While Lord Goring views Lady Chiltern’s reluctance to forgive as a betrayal of her duty as a woman, Robert Chiltern regards his wife’s unyielding moral outlook as unfair. At the end of Act 2 he appears to lose patience with Gertrude, claiming ‘Love should forgive. All lives, save loveless lives, true Love should pardon.’ Robert’s desperate tone is highlighted by the use of short clauses which speeds up the pace of his fraught speech. He seems to view Lady Chiltern’s rigid stance as an anomaly to marriage and love itself, her horror causing him to become angry and rash. His condemnation of Gertrude’s suffocating morality is further enhanced in Act 3 when he describes how ‘she stands apart as good women do – pitiless in her perfection – cold and stern and without mercy.’ This comment suggests that Robert views his wife as callous and cruel in her unforgiving attitude. The use of alliteration and tricolon accentuates the sense that Robert views Gertrude’s reaction as unjust. He also aligns her lack of forgiveness with very negative qualities, forging the feeling that he has overlooked her moral principles in his own personal distress. Yet, despite his anguish, Robert seems to have instinctively known that his wife would find it difficult to feel compassion towards him once she discovered his wrongdoings, even claiming that it ‘would kill her love’ for him’. His use of emotive language implies that he foreshadowed a brutal split in their relationship once the truth emerged. This makes his outrage at Gertrude’s reaction seem false as he was already anticipating her lack of forgiveness and sympathy.

Lady Chiltern may initially refuse to pardon Robert of his morally dubious actions, yet by the play’s conclusion she manages to overcome her moral inflexibility and forgive him. In Act 2 Lord Goring recognizes Gertrude’s firm moral nature and tries to soften her rigid rules on morality, hoping that this persuasion will spare Robert from her disappointment. He tells her that he has ‘sometimes thought that … perhaps you are a little too hard in some of your views on life.’ The ellipsis in this line throws weight onto Goring’s careful approach, yet his message is still clear, emphasizing how Lady Chiltern is recognized as unbendingly honorable and moral. However, Gertrude seems to have taken heed of Goring’s advice by Act 4, exclaiming ‘I forgive. That is how women help the world. I see that now.’ Through this comment Lady Chiltern reveals the transformation she had undergone, highlighting how she will no longer idealize men. However, her change in opinion is worrying as she seems to have been indoctrinated by Lord Goring’s view that a woman’s duty is to forgive and empathize with their husbands, a view which feeds the misogynistic tendencies of the Victorian society.
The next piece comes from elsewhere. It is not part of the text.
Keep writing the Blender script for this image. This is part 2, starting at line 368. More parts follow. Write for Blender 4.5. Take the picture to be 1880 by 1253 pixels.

Overall, despite Wilde’s attempts to stress the importance of forgiveness and compassion, his message falls short. Wilde seems to suggest that men are exempt from granting their pardon, even though they advocate this quality in women. This hypocritical view is encapsulated in Lord Goring who encourages Lady Chiltern to forgive her husband, while simultaneously refusing to forgive Mrs Cheveley. Robert Chiltern anticipates his wife’s lack of sympathy, yet still finds her treatment unfair, accusing her of being heartless and unfeeling. Lady Chiltern herself upholds her moral values until Lord Goring persuades her to forgive Robert, creating the feeling that forgiveness and compassion can change a person’s character. In the end, forgiveness saves Robert and Gertrude’s marriage, even if this happiness is forged at the cost of Lady Chiltern’s autonomy.